Friedrich Nietzsche was born in a tiny village near Leipzig, Germany called Röcken bei Lützen. He was born on October 15, 1844, the 49th birthday of the Prussian King, Friedrich Wilhelm IV, his namesake. The king had appointed Nietzsche’s father as the town minister of Röcken bei Lützen. Nietzsche’s grandfathers and an uncle were Lutheran ministers. His paternal grandfather was also an esteemed protestant scholar.
When the young Friedrich was around five years of age his father died then, shortly afterwards, his two year old brother also passed away. The remaining family moved to the neighboring village, Naumburg an der Saale, to live with the maternal grandmother. During his teens Nietzsche attended a first class boarding school as he readied himself for university. He led a small cultural club called “Germania”. At this time, Nietzsche fell in love with Richard Wagner’s music.
At the University of Bonn, Nietzsche studied philology which, at that time, was centered upon classical and biblical writings. At age 23 he entered his mandatory military service and was assigned to an equestrian regiment near Naumburg. Once, Nietzsche attempted to leap-mount onto a horse. He suffered a serious chest injury and was placed on sick leave.
During that time, he enrolled at the University of Leipzig and soon met his idol, Richard Wagner. Nietzsche enjoyed a quasi-familial relationship with the fatherly Wagner. Wagner’s sister was married to an Orientalist, Hermann Brockhaus who specialized in Sanskrit and Persian.

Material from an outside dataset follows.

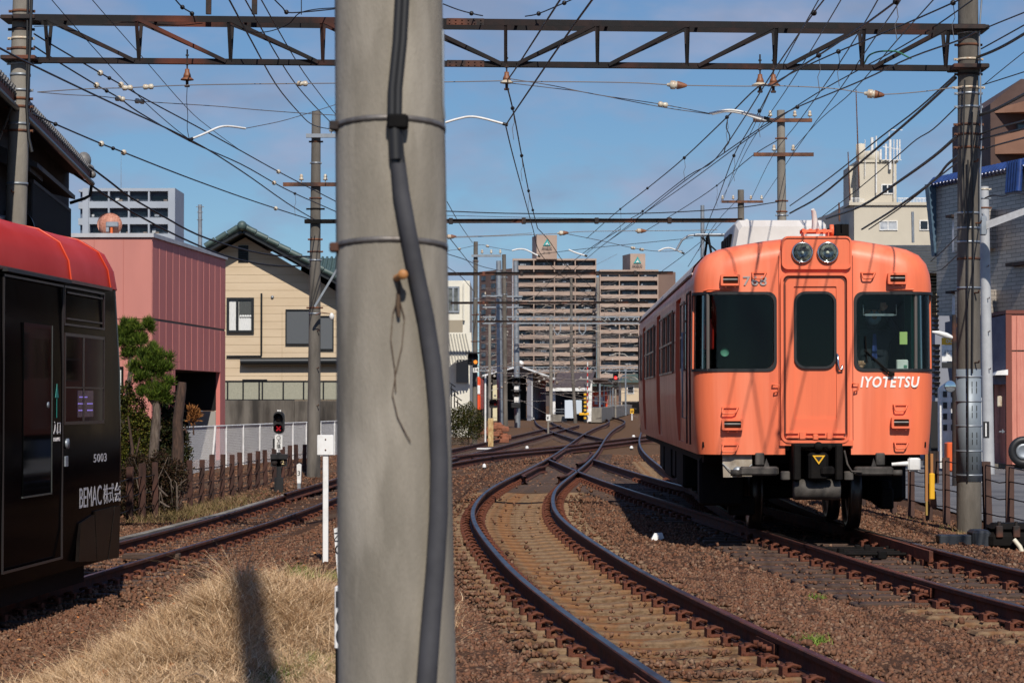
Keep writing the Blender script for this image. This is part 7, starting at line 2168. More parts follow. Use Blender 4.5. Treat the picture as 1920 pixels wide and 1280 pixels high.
def shelter():
    Y=186; W=lambda px,py,d=0: at(px,py,Y+d)
    t=thing('station_shelter','small white station shelter with a brown roof at the end of the platform','shelter',(W(1070,751).x,Y,-.1))
    wt=M['white']
    b=MB(); b.hexa([(W(1034,0).x,Y-.8,W(0,728).z),(W(1104,0).x,Y-.8,W(0,728).z),(W(1117,0).x,Y+3,W(0,700).z),(W(1047,0).x,Y+3,W(0,700).z),(W(1034,0).x,Y-.8,W(0,725).z),(W(1104,0).x,Y-.8,W(0,725).z),(W(1117,0).x,Y+3,W(0,697).z),(W(1047,0).x,Y+3,W(0,697).z)])
    for k in range(10):
        u=k/10.; b.hexa([(W(1035+70*u,0).x,Y-.8,W(0,725).z),(W(1036+70*u,0).x,Y-.8,W(0,725).z),(W(1048+70*u,0).x,Y+3,W(0,697).z),(W(1047+70*u,0).x,Y+3,W(0,697).z),(W(1035+70*u,0).x,Y-.8,W(0,724).z),(W(1036+70*u,0).x,Y-.8,W(0,724).z),(W(1048+70*u,0).x,Y+3,W(0,696).z),(W(1047+70*u,0).x,Y+3,W(0,696).z)])
    b.build('roof', mat('brown_sheet_roof', srgb(86,74,72), .7, 0, srgb(72,62,62), 1), t, world=True)
    b=MB(); b.box((W(1034,0).x,Y-.85,W(0,733).z),(W(1106,0).x,Y-.78,W(0,727).z)); b.build('fascia', wt, t, world=True)
    b=MB(); b.box((W(1036,0).x,Y,-.1),(W(1041,0).x,Y+.2,W(0,732).z)); b.prism([(W(1100,0).x,-.1),(W(1108,0).x,-.1),(W(1110,0).x,W(0,712).z),(W(1104,0).x,W(0,726).z)],'y',Y,Y+2.8); b.build('wall', wt, t, world=True)
    b=MB(); b.box((W(1041,0).x,Y+2.6,-.1),(W(1101,0).x,Y+2.8,W(0,730).z)); b.build('rear_wall', mat('dark_inside', srgb(46,44,46), .9), t, world=True)
    b=MB(); b.box((W(1036,0).x,Y-.1,-.1),(W(1062,0).x,Y+.0,W(0,776).z)); b.build('low_wall', M['concrete'], t, world=True)
    b=MB(); b.bar(W(1040,767,-.3),W(1060,767,-.3),.04,.04); b.bar(W(1040,772,-.3),W(1060,772,-.3),.03,.03); b.build('handrail', M['galv'], t, world=True)
    # cabinet
    c=thing('relay_cabinet','pale blue-grey steel cabinet in front of the station shelter','cabinet',(W(1067,751).x,Y-2,-.1))
    b=MB(); a=at(1059,750,Y-2); d=at(1076,784,Y-2); b.bbox((a.x,Y-2,d.z),(d.x,Y-1.4,a.z),.02); b.build('cabinet_body', mat('pale_blue_cabinet', srgb(196,206,216), .5), c, world=True)
    b=MB(); a=at(1078,750,Y-2); d=at(1091,776,Y-2); b.bbox((a.x,Y-2,d.z),(d.x,Y-1.5,a.z),.02); b.build('second_door', mat('pale_blue_cabinet_b', srgb(186,198,208), .5), c, world=True)
    # waiting person
    J={'pelvis':((0,0,.92),.13),'waist':((0,0,1.06),(.13,.10)),'chest':((0,0,1.32),(.17,.11)),'neck':((0,-.01,1.48),.05),'head':((0,-.03,1.60),(.075,.09)),'crown':((0,-.02,1.69),(.07,.085)),'ls':((-.18,0,1.38),.06),'le':((-.22,-.04,1.12),.045),'lw':((-.16,-.20,.98),.032),'lh':((-.12,-.26,.98),.035),'rs':((.18,0,1.38),.06),'re':((.22,0,1.12),.045),'rw':((.21,-.05,.88),.032),'rh':((.21,-.06,.80),.035),'lk':((-.09,-.02,.50),.075),'la':((-.09,0,.10),.05),'lf':((-.09,-.10,.04),.045),'rk':((.10,-.05,.50),.075),'ra':((.10,0,.10),.05),'rf':((.10,-.10,.04),.045)}
    E=[('pelvis','waist'),('waist','chest'),('chest','neck'),('neck','head'),('head','crown'),('chest','ls'),('ls','le'),('le','lw'),('lw','lh'),('chest','rs'),('rs','re'),('re','rw'),('rw','rh'),('pelvis','lk'),('lk','la'),('la','lf'),('pelvis','rk'),('rk','ra'),('ra','rf')]
    q=W(1055.5,751,.6); p=skin_person('person','person in dark clothes standing under the far station shelter',J,E,(q.x,Y+.6,.35),0,M['suit'])
    b=MB(); b.ball((0,-.045,1.62),.085,8,1.2); b.ball((0,-.13,1.61),.015,5); b.build('face', M['skin'], p)
    b=MB(); b.lathe([(.09,1.62),(.098,1.67),(.08,1.73),(.001,1.76)],(0,-.01,0),'z',12); b.build('hair', M['black'], p)
    for s,(hx,hy,hz) in ((0,(-.12,-.27,.98)),(1,(.21,-.06,.79))):
        b=MB(); b.ball((hx,hy,hz),.035,6)
        for k in range(4): b.tube([(hx-.024+k*.016,hy-.01,hz-.02),(hx-.026+k*.017,hy-.03,hz-.06),(hx-.026+k*.017,hy-.02,hz-.085)],[.010,.009,.007],5)
        b.tube([(hx+.028,hy-.01,hz),(hx+.045,hy-.03,hz-.03)],[.011,.009],5); b.build('hand', M['skin'], p)
    # platform
    b=MB(); b.hexa([(at(1108,785,190).x,190,-.2),(at(1128,785,190).x,190,-.2),(at(1185,770,330).x,330,-.2),(at(1120,770,330).x,330,-.2),(at(1108,785,190).x,190,.95),(at(1128,785,190).x,190,.95),(at(1185,770,330).x,330,.95),(at(1120,770,330).x,330,.95)])
    pl=thing('platform','low concrete station platform running away right of the shelter','platform',(at(1118,785,190).x,190,-.2)); b.build('platform_body', M['concrete'], pl, world=True)
    b=MB()
    for k in range(6): x=at(1124,0,200+k*15); b.cyl((x.x+k*.35,200+k*15,.95),(x.x+k*.35,200+k*15,2.9),.08,n=8)
    b.build('canopy_post', M['galv'], pl, world=True)
    b=MB(); b.hexa([(at(1085,700,200).x,200,3.35),(at(1140,708,200).x,200,3.15),(at(1150,708,260).x,260,3.15),(at(1100,700,260).x,260,3.35),(at(1085,700,200).x,200,3.5),(at(1140,708,200).x,200,3.3),(at(1150,708,260).x,260,3.3),(at(1100,700,260).x,260,3.5)]); b.build('canopy', mat('brown_canopy', srgb(84,72,68), .7), pl, world=True)
shelter()

def far_trains():
    for lab,x0,x1,y0,y1,Y,front in (('far orange train standing behind the station shelter',1047,1062,730,772,215,True),('far orange train at the platform right of the shelter',1112,1139,734,771,225,False),('sliver of an orange train seen behind the signal pole',893,901,706,767,140,False)):
        a=at(x0,y0,Y); c=at(x1,y1,Y)
        t=thing('train_car',lab,'train',(a.x,Y,-.0)); b=MB(); z0=max(.75,c.z-.1); b.bbox((a.x,Y,z0),(c.x,Y+16,a.z),.1); b.build('body', mat('far_orange_paint', srgb(232,84,40), .45), t, world=True)
        w=c.x-a.x; h=a.z-z0
        b=MB()
        if front: b.box((a.x+w*.12,Y-.02,z0+h*.45),(a.x+w*.88,Y,z0+h*.82))
        elif w>.6:
            for k in range(2): b.box((a.x+w*(.1+.36*k),Y-.02,z0+h*.25),(a.x+w*(.32+.36*k),Y,z0+h*.7))
        else: b.box((a.x+w*.1,Y-.02,z0+h*.5),(a.x+w*.9,Y,z0+h*.75))
        b.build('window', M['win_dark'] if front else M['white'], t, world=True)
        b=MB(); b.box((a.x+.1,Y+.2,.0),(c.x-.1,Y+15.8,z0)); b.build('undercarriage', M['darksteel'], t, world=True)
    # low houses at the far right of the tracks
    Y=330; W=lambda px,py: at(px,py,Y)
    t=thing('low_house','distant cream low house with a grey roof between the platform and the train','house',(W(1180,751).x,Y,0))
    b=MB(); b.box((W(1164,0).x,Y,-.2),(W(1215,0).x,Y+8,W(0,715).z)); b.build('wall', M['beige'], t, world=True)
    b=MB(); b.prism([(W(1160,0).x,W(0,717).z),(W(1222,0).x,W(0,717).z),(W(1208,0).x,W(0,700).z),(W(1172,0).x,W(0,702).z)],'y',Y-.8,Y+9); b.build('roof', M['tile_green'], t, world=True)
    frame_win(t,'window',W(1175,0).x,W(0,738).z,W(1188,0).x,W(0,722).z,Y-.02,M['white'],M['win_dark'],th=.08)
    b=MB(); b.box((W(1165,0).x,Y-1,-.2),(W(1200,0).x,Y-.9,W(0,752).z)); b.build('dark_fence', M['darksteel'], t, world=True)
    t=thing('low_house','row of dark far rooftops behind the platform canopy','house',(W(1130,751).x,Y+40,0))
    b=MB(); b.box((at(1090,0,370).x,370,-.2),(at(1165,0,370).x,380,at(0,722,370).z)); b.build('wall', mat('brown_far_wall', srgb(120,90,72), .8), t, world=True)
    b=MB()
    for k in range(5): x=at(1090+k*15,0,369); b.prism([(x.x,at(0,724,369).z),(x.x+1.25,at(0,724,369).z),(x.x+.62,at(0,712,369).z)],'y',368.5,380)
    b.build('roof', M['tile_green'], t, world=True)
far_trains()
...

Brockhaus had just published his edition of the Vendidad Sade. That is a Zoroastrian religious text. Here we have Nietzsche’s introduction to Zarathustra.

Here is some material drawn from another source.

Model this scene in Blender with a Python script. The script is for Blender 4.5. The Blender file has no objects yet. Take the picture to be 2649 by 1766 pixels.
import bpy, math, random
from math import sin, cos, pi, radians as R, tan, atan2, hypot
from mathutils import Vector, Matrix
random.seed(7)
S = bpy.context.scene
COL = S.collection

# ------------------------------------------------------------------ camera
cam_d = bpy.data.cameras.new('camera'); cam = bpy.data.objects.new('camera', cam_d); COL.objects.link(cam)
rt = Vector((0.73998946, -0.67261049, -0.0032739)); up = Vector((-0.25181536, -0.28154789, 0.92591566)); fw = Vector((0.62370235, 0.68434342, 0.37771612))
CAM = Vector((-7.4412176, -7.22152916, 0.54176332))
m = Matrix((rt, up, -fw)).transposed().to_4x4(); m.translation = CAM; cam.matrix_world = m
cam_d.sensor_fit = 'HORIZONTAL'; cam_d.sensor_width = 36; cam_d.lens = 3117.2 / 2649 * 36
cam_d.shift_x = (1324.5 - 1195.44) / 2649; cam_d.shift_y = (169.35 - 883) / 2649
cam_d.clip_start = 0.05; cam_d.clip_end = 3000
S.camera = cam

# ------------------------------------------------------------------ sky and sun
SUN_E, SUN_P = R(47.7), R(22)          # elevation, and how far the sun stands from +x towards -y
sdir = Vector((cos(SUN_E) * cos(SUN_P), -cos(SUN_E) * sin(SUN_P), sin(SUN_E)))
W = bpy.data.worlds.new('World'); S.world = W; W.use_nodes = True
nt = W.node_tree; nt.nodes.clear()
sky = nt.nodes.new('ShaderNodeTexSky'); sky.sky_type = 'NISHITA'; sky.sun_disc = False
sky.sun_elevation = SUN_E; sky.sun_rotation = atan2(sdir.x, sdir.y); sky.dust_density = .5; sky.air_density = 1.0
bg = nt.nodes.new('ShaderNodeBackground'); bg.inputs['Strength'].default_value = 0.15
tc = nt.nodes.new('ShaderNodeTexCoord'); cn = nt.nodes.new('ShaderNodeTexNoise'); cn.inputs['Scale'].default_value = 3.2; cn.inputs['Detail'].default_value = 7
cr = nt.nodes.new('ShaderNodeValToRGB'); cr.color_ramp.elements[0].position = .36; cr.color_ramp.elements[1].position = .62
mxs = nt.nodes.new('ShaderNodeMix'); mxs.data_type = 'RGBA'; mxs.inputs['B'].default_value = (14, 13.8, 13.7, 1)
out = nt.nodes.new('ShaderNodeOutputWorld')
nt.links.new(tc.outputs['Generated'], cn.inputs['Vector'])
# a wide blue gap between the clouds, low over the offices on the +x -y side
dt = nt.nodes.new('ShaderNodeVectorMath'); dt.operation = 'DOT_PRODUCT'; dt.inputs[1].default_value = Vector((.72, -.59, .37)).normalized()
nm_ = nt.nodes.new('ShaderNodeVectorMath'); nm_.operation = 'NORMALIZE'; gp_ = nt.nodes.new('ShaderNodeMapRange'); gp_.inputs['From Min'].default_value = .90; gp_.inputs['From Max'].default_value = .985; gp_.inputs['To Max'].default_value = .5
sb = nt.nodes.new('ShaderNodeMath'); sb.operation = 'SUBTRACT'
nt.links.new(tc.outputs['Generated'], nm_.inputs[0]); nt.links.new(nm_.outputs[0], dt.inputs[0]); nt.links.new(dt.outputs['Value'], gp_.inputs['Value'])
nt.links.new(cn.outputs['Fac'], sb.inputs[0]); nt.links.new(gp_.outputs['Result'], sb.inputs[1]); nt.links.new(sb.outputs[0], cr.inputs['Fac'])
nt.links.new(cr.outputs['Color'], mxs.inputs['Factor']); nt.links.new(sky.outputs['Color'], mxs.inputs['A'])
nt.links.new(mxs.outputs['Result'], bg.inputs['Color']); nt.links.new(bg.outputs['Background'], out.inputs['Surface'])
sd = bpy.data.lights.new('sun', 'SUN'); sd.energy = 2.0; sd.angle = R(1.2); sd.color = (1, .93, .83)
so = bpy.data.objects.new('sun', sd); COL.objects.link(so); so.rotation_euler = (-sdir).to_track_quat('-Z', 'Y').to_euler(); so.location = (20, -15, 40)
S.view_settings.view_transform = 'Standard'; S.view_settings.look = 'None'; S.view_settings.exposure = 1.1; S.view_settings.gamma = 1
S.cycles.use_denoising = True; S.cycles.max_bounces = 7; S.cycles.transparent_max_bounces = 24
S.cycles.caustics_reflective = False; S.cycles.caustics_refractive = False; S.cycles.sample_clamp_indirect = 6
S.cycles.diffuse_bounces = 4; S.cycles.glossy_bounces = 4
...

In brief, Nietzsche went on to become a philosopher, poet, cultural critic, philologist, writer, and musical composer. His philosophical writings included the dichotomy of Apollonialism and Dionysianism, perspectivism, eternal recurrance and the Übermensch. His influence has continued to be felt in the fields of post-structuralism, postmodernism, and existentialism.
Since my cautious return to studying Nietzsche, I’ve been most interested in his writings on truth and knowledge, values and morals, and the Übermensch. I’ve found that once I got past Nietzsche’s biography, his writings have become an enriching part of how I can analyze the world.
Auf Wiedersehen
The Blue Jay of Happiness quotes Nietzsche, “We are like shop windows in which we are continually arranging, concealing or illuminating the supposed qualities others ascribe to us – in order to deceive ourselves.”